Cassells also seemed to rule out a graduate tax, by saying that the group was unable to find anywhere that it had been implemented in a sustainable way.

Tom Boland, the CEO of the Higher Education Authority (HEA), also spoke during today’s discussion, and is also a member of the working group. He described the current funding situation as “managed decline”. While the sector is “coping” he said, “in effect everything is gradually being pared back to a bare minimum”. Noting the relative quiet of higher education institutions with regards to the funding problem, he said that “Ireland could not risk the [reputational] damage” of institutions “shouting from the rooftops” about the issue and how much it was affecting them.

The effect the funding issue has had on Trinity has become much more apparent in the past year, with Prof Peter Coxon, a College Board member and Head of the Geography Department, encouraging students to take action against the College, worried that they did not have enough staff to teach the final year of a geography degree.
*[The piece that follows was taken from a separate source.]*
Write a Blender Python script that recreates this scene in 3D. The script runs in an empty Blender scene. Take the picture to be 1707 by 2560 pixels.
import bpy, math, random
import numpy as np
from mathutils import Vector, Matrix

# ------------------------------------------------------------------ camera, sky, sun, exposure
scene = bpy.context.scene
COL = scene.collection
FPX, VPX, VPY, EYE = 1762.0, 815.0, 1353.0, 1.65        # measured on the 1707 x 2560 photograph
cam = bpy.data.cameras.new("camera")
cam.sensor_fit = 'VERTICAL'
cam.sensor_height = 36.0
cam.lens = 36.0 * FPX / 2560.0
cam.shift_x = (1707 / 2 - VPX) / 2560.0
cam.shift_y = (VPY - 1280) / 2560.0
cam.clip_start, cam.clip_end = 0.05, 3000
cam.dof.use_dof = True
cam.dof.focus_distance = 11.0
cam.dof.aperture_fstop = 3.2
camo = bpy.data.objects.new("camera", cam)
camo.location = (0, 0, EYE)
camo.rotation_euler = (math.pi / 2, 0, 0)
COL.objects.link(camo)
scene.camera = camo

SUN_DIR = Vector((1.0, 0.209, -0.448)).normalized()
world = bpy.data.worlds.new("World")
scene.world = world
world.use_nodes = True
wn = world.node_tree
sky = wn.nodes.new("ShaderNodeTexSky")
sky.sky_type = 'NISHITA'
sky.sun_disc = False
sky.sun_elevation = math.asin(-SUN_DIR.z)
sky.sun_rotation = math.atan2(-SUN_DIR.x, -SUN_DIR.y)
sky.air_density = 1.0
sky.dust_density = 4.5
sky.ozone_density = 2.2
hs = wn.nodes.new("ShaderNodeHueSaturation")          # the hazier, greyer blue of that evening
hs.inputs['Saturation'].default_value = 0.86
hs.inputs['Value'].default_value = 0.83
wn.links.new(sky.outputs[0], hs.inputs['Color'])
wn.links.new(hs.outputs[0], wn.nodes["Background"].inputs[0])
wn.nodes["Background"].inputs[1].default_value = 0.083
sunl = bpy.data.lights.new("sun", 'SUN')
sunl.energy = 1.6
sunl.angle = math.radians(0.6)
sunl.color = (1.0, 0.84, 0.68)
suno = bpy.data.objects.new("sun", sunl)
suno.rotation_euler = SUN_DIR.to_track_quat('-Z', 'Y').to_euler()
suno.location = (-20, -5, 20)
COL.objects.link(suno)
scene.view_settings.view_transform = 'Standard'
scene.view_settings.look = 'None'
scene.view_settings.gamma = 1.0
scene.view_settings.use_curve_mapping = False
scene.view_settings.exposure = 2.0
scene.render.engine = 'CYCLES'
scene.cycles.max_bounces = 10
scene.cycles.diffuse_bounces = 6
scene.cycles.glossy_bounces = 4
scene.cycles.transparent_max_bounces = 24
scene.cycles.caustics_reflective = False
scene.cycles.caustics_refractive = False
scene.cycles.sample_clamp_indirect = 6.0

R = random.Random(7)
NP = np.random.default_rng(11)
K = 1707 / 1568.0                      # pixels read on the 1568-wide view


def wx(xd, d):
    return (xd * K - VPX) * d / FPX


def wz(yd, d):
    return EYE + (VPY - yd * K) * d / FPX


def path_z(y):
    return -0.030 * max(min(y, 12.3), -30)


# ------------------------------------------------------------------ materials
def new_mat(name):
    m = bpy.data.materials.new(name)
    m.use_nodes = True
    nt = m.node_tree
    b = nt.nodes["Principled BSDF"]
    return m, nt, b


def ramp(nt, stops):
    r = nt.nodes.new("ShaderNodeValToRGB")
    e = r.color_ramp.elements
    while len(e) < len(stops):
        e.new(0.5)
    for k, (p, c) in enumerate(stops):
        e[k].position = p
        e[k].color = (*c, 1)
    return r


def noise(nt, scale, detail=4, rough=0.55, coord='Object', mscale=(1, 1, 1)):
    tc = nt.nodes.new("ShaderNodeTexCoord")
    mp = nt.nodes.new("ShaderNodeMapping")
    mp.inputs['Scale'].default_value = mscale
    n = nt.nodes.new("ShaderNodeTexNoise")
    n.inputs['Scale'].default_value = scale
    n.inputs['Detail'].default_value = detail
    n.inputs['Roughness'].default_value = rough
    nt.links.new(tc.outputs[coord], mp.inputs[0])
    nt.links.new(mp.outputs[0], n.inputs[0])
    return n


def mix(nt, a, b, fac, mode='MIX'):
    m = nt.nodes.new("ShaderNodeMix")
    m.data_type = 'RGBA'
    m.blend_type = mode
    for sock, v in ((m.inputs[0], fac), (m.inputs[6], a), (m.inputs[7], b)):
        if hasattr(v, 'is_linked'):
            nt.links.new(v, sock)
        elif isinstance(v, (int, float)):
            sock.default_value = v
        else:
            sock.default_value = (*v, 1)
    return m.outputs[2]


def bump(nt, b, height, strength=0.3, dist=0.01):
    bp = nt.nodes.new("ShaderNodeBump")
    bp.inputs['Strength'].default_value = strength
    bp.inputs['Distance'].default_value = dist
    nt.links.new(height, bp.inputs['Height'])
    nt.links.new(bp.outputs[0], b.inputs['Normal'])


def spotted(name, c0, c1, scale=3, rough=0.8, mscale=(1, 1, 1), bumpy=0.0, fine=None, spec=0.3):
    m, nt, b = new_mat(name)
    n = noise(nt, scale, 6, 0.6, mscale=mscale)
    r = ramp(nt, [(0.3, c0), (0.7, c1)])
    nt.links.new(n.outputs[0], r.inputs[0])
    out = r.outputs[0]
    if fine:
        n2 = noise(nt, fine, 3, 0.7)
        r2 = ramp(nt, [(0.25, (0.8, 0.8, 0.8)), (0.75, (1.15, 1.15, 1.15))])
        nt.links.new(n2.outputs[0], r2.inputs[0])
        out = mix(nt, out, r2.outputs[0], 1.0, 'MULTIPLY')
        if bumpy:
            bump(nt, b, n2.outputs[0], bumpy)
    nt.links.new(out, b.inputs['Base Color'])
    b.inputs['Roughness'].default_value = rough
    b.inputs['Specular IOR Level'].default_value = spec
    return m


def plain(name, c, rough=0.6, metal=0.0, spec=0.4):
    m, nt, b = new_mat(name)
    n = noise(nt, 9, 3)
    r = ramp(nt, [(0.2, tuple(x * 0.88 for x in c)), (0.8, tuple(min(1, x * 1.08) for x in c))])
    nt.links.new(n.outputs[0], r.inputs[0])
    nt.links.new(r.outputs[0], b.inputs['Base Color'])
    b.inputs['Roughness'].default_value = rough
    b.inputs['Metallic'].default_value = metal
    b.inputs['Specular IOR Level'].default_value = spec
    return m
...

The Philosophy Department also lost eight adjunct academic staff.

Boland said that the answer to the problem “will not lie in increased public investment alone”, and said that the question was primarily “where and how much students should contribute to their education”. He noted that government funding of universities would have to increase, but both Cassells and Boland seemed to indicate that the report was essentially working towards recommending the introduction of tuition fees. Boland, however, cautioned that his “modest musings” have, before, incorrectly “been interpreted as an attempt to pre-empt the report”.

Kevin Donoghue, the President of the Union of Students in Ireland, was due to speak at a panel discussion with Dr Kevin Denny of UCD’s School of Economics and Professor Frances Ruane of the ESRI before the session closes today.

The former Provost of Trinity, Prof John Hegarty – who is Chair of the Royal Irish Academy’s steering group on future funding options for higher education – opened the session this morning. The President of UCD, Prof Andrews Deeks, also spoke this morning, as did Prof Ciaran Ó Catháin, the President of Athlone Institute of Technology and Chair of Institutes of Technology Ireland.

In an interview with The University Times last year, the Minister for Education, Jan O’Sullivan, said that she did not “want to go down the road of students finish and end up with a very large bill – with people owing €50,000”, but when asked, refused to rule out tuition fees, a loan facility, or increases in the Student Contribution Charge.

In 2011, right after categorically ruling out a state-supported student loan facility, the then-Minister for Education, Ruairí Quinn, commissioned the HEA to report on the funding situation. Their recommendations – to increase the student contribution charge in the short-term, and to introduce the very type of loan facility Quinn had opposed – were ignored however, meaning that the upcoming report on higher education funding from the Cassell’s working group is the second such report in the lifetime of the current government.